Non-elites
Aug 12, 2007
From Mikhail Simkin comes some intriguing analysis of "experts"; in this line of research, experts are compared to the "general public" and often "proved" to be shenanigans. Stock pickers don't do better than apes; economists don't do better than Big Macs; you get the idea. In a new twist, Simkin puts twelve images of modern art on his website, and asks visitors to distinguish between those by grand masters and those "ridiculous fakes" produced by him apparently on a computer.
Since conventional wisdom says elite universities provide better education, Simkin attempted to find out if there is a difference between "elites" and "the crowd" in their ability to recognize modern art. (Elites, to him, meant the Ivy League and Oxbridge.) The following pair of histograms clinched his point:
we see that there is not much difference between the elite and the crowd.
Since the shapes of the histograms are similar, one might be inclined to agree with the statement. This is until one notes the wildly different scales used because only 143 of the 56,020 quiz-takers could be identified as "elites".
The shapes are clarified if we use a relative scale (percentages) rather than absolute scale. Further, the difference is more easily seen when cumulative percentages are plotted. In other words, we are interested in comparing the proportion of respondents who score at least X points out of 12.

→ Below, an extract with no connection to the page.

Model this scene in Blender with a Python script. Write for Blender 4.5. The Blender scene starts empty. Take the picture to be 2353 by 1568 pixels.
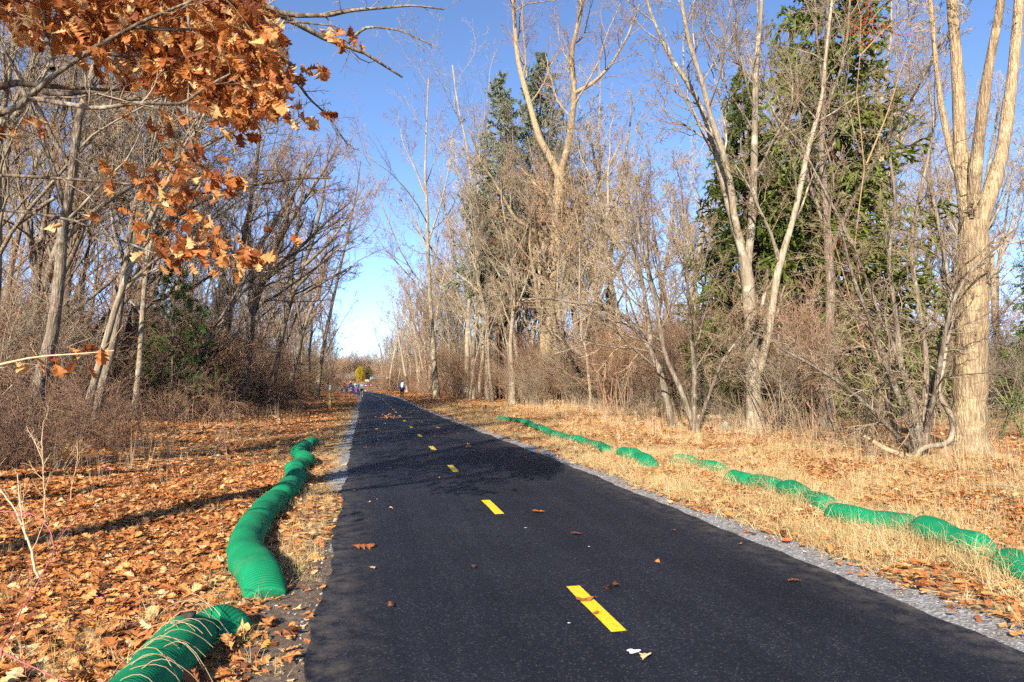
import bpy, math, random
import numpy as np
from mathutils import Vector
random.seed(7)
RNG = np.random.default_rng(11)
PI = math.pi
scene = bpy.context.scene
COL = scene.collection

# ------------------------------------------------------------------ camera, sky, sun, exposure
EYE = 1.513
YAW, PITCH = math.radians(-12.1), math.radians(3.44)
cam_d = bpy.data.cameras.new('camera'); cam = bpy.data.objects.new('camera', cam_d); COL.objects.link(cam)
cam.location = (0, 0, EYE); cam.rotation_euler = (PI/2 + PITCH, 0, YAW)
cam_d.lens = 24; cam_d.sensor_width = 36; cam_d.clip_start = 0.05; cam_d.clip_end = 3000
scene.camera = cam
SUN_EL, SUN_AZ = math.radians(27), math.radians(31)      # light travels towards SUN_AZ right of +Y
world = bpy.data.worlds.new('World'); scene.world = world; world.use_nodes = True
wn = world.node_tree.nodes; wl = world.node_tree.links
sky = wn.new('ShaderNodeTexSky'); sky.sky_type = 'NISHITA'; sky.sun_disc = False
sky.sun_elevation = SUN_EL; sky.sun_rotation = SUN_AZ + PI
sky.altitude = 0; sky.air_density = 0.5; sky.dust_density = 0.0; sky.ozone_density = 3.0
bg = wn['Background']; bg.inputs[1].default_value = 0.128
wl.new(sky.outputs[0], bg.inputs[0])
sun_d = bpy.data.lights.new('sun', 'SUN'); sun = bpy.data.objects.new('sun', sun_d); COL.objects.link(sun)
sun_d.energy = 5.0; sun_d.angle = math.radians(0.55); sun_d.color = (1.0, 0.90, 0.76)
ld = Vector((math.sin(SUN_AZ)*math.cos(SUN_EL), math.cos(SUN_AZ)*math.cos(SUN_EL), -math.sin(SUN_EL)))
sun.rotation_euler = ld.to_track_quat('-Z', 'Y').to_euler(); sun.location = (-20, -30, 30)
vs = scene.view_settings; vs.view_transform = 'Standard'; vs.look = 'None'; vs.exposure = 1.35; vs.gamma = 1.0
scene.render.engine = 'CYCLES'
scene.cycles.max_bounces = 4; scene.cycles.diffuse_bounces = 2; scene.cycles.transparent_max_bounces = 4
scene.cycles.use_denoising = False; scene.cycles.use_adaptive_sampling = True; scene.cycles.adaptive_threshold = 0.03; scene.cycles.adaptive_min_samples = 24

# ------------------------------------------------------------------ surveying helpers
FOC = 24/36*2353
_fw = np.array([-math.sin(YAW)*math.cos(PITCH), math.cos(YAW)*math.cos(PITCH), math.sin(PITCH)])
_rt = np.array([math.cos(YAW), math.sin(YAW), 0.0]); _up = np.cross(_rt, _fw)
def U(px, py, depth):
    """sighting in the photograph (2353 wide) at a surveyed distance -> world point"""
    d = _fw + (px-1176.5)/FOC*_rt + (784-py)/FOC*_up
    return np.array([0, 0, EYE]) + d*depth
def sm(a, b, x):
    t = np.clip((x-a)/(b-a), 0, 1); return t*t*(3-2*t)
CX = np.array([[-60, 1.62], [12, 1.66], [20, 1.55], [40, 1.35], [64, 1.38], [77, 1.0], [87, .5], [95, -.2], [110, -1.6], [130, -2.9],
               [150, -3.2], [165, -2.6], [180, -.8], [195, 3.0], [206, 9.0], [214, 18], [220, 30], [226, 60]])
def path_c(y): return np.interp(y, CX[:, 0], CX[:, 1])
HALF = 1.93
def half_w(y): return np.interp(y, [0, 14, 30, 60, 120, 170, 200, 215], [1.93, 1.93, 1.72, 1.66, 1.66, 1.8, 3.2, 4.5])
def gz(x, y):
    x = np.asarray(x, float); y = np.asarray(y, float)
    r = 1.25*sm(120, 235, y) + 2.0*sm(240, 420, y)
    d = np.abs(x - path_c(y)) - half_w(y)
    w = sm(.5, 3.0, d)
    n = .045*np.sin(1.7*x+.6*y)*np.cos(1.1*y-.7*x) + .03*np.sin(4.1*x+1.3*y)*np.sin(3.3*y)
    side = np.where(x < path_c(y), .45*sm(2.5, 10, d), .10*sm(3, 10, d))
    return r + w*(n + side)

# ------------------------------------------------------------------ mesh helpers
def tag(o, label=None, cat=None, group=None, kind=None):
    if label: o['label'] = label
    if cat: o['category'] = cat
    if group: o['group'] = group
    if kind: o['kind'] = kind
    return o
def link(name, data, parent=None, col=None):
    o = bpy.data.objects.new(name, data); (col or COL).objects.link(o)
    if parent is not None: o.parent = parent
    return o
def empty(name, loc=(0, 0, 0), rz=0):
    o = link(name, None); o.location = loc; o.rotation_euler = (0, 0, rz); o.empty_display_size = .2; return o
def np_mesh(name, V, Q, mat, smooth=True, T=None, midx=None):
    """V (n,3), Q (m,4) quads, T (k,3) tris"""
    me = bpy.data.meshes.new(name)
    V = np.asarray(V, np.float32)
    Q = np.zeros((0, 4), np.int32) if Q is None or len(Q) == 0 else np.asarray(Q, np.int32)
    T = np.zeros((0, 3), np.int32) if T is None or len(T) == 0 else np.asarray(T, np.int32)
    nl = Q.size + T.size; npol = len(Q)+len(T)
    me.vertices.add(len(V)); me.vertices.foreach_set('co', V.ravel())
    me.loops.add(nl); me.loops.foreach_set('vertex_index', np.concatenate([Q.ravel(), T.ravel()]))
    me.polygons.add(npol)
    st = np.concatenate([np.arange(len(Q))*4, Q.size + np.arange(len(T))*3]).astype(np.int32)
    me.polygons.foreach_set('loop_start', st)
    me.polygons.foreach_set('use_smooth', np.full(npol, smooth))
    for m in (mat if isinstance(mat, (list, tuple)) else [mat]): me.materials.append(m)
    if midx is not None: me.polygons.foreach_set('material_index', np.asarray(midx, np.int32))
    me.update(calc_edges=True)
    return me
def unit(a): return a/np.maximum(np.linalg.norm(a, axis=-1, keepdims=True), 1e-9)
def tubes(sets):
    """sets: list of (P (B,n,3), R (B,n), sides) -> V, Q"""
    Vs, Qs, off = [], [], 0
    for P, R, s in sets:
        B, n, _ = P.shape
        if B == 0: continue
        T = unit(np.gradient(P, axis=1)); d = unit(P[:, -1]-P[:, 0])
        ax = np.where(np.abs(d[:, 2:3]) > .8, np.array([[1., .2, 0]]), np.array([[0, 0.1, 1.]]))
        ref = unit(np.cross(d, ax))[:, None, :]
        n1 = unit(ref - (ref*T).sum(-1, keepdims=True)*T); n2 = np.cross(T, n1)
        a = np.arange(s)*2*PI/s
        V = P[:, :, None, :] + R[:, :, None, None]*(np.cos(a)[None, None, :, None]*n1[:, :, None, :] + np.sin(a)[None, None, :, None]*n2[:, :, None, :])
        Vs.append(V.reshape(-1, 3))
        b = np.arange(B)[:, None, None]*n*s; k = np.arange(n-1)[None, :, None]*s; j = np.arange(s)[None, None, :]; j2 = (j+1) % s
        i0 = off+b+k+j; i1 = off+b+k+j2
        Qs.append(np.stack([i0, i1, i1+s, i0+s], -1).reshape(-1, 4)); off += B*n*s
    return np.concatenate(Vs), np.concatenate(Qs)
def resample(pts, rad, n):
    pts = np.asarray(pts, float); rad = np.asarray(rad, float)
    t = np.concatenate([[0], np.cumsum(np.linalg.norm(np.diff(pts, axis=0), axis=1))]); t /= t[-1]
    # catmull-rom like smoothing through dense linear + blur
    q = np.linspace(0, 1, n*6)
    p = np.stack([np.interp(q, t, pts[:, i]) for i in range(3)], 1)
    w = max(1, int(n*6/len(pts)*.35))
    if w > 1:
        k = np.ones(2*w+1)/(2*w+1)
        pp = np.stack([np.convolve(np.pad(p[:, i], w, mode='reflect', reflect_type='odd'), k, 'valid') for i in range(3)], 1)
        p = pp
    qi = np.linspace(0, len(p)-1, n).round().astype(int)
    return p[qi], np.interp(np.linspace(0, 1, n), t, rad)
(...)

Two features are worth noting:
- A gap opens up between 4 to 7: specifically, 40% of "non-elites" scored 7 points or below while only 25% of "elites" scored 7 points or below.
- The curves criss-cross around 11 to 12: this shows that "non-elites" were more likely to have perfect scores (although this difference is small). Perhaps museum directors don't have .edu addresses.
Notice that I plotted Elite vs Non-Elite rather than Elite vs All Respondents. While it seems innocuous to use "All Respondents", and in this case, there is no noticeable difference since Elites were a tiny proportion, when the test group accounts for a significant proportion of the total, the value for "All Respondents" will be influenced by that for the test group. As a general rule, compare A to not A.
Simkin's exercise raises many statistical issues of design, which we won't discuss here.
Source: "Properly Prescribed" (via, RSS Significance)
No doubt, this question is better answered using traditional statistical techniques such as Analysis of Variance. What the chart does not answer is the "degree" of the significance of the difference (p-value).
Posted by: jim | Aug 12, 2007 at 08:16 PM
I think Kolmogorov-Smirnov is better suited to this particular problem, although a chi-square test (on elite vs. non-elite, not elite vs. all) can be used as well. I think I'd prefer K-S.
Posted by: John Johnson | Aug 12, 2007 at 08:33 PM
The big problem with this graphic is that we are terrible at comparing the horizontal distance between two curves - our eyes compare the shortest distance between them. A plot of the difference between the curves could be revealing.
Posted by: Hadley Wickham | Aug 12, 2007 at 09:44 PM
I'd be interested to see what that looks like when the y-axis is transformed to make a probability chart; will that opening up between 4 and 7 be as apparent, or more apparent?
Posted by: derek | Aug 13, 2007 at 03:36 AM
I agree that the histogram has to be normalized in terms of %, but the cummulative % doesn't work for me in terms of building an immediate visual intuition of what is going on.
For comparing two simple distributions such as these, I'd use two superimposed histograms. Here is a variation on this theme - a superimposed violin plot.
http://img508.imageshack.us/img508/4882/eliteviolin2ba7.png
Posted by: Zuil Serip | Aug 13, 2007 at 08:23 AM
The labeling of the cumulative probability graph is wrong. It says "100% of subjects (in both groups) got AT LEAST 12 questions CORRECT."
Posted by: Howard | Aug 13, 2007 at 08:24 AM
I don't have a problem with that label; instead I'd invert the cumulative curve to start at 100% ("100% got at least 0 correct") and slope down to one or two percent ("1.6% got at least 12 questions correct"). Then the "elite" line would be to the right of, and above, the general line, properly conveying the information that they did a little better overall.
I tried a probability scale, but it was disappointing, because the cumulative curve inevitably lost either the 100% or 0% cumulative values off to infinity. It did nicely display the differences at all other points though.
Posted by: derek | Aug 13, 2007 at 08:38 AM
The superimposed histograms make it clear that the distributions have very different shapes, and that the Elite are not normally distributed. Since the distributions are so different here, I'm not sure if any conclusion can be made based on the data.
I'd say that realistically, there's a good chance that the Elites are a compound of two distributions: liberal arts majors who'd seen many of the pieces before and the rest, the rest being distributed identically to the plebeians. The liberal arts majors are added to a small sample of the rest and skew things to the right. It's impossible to know without more detailed information about the quiz-takers.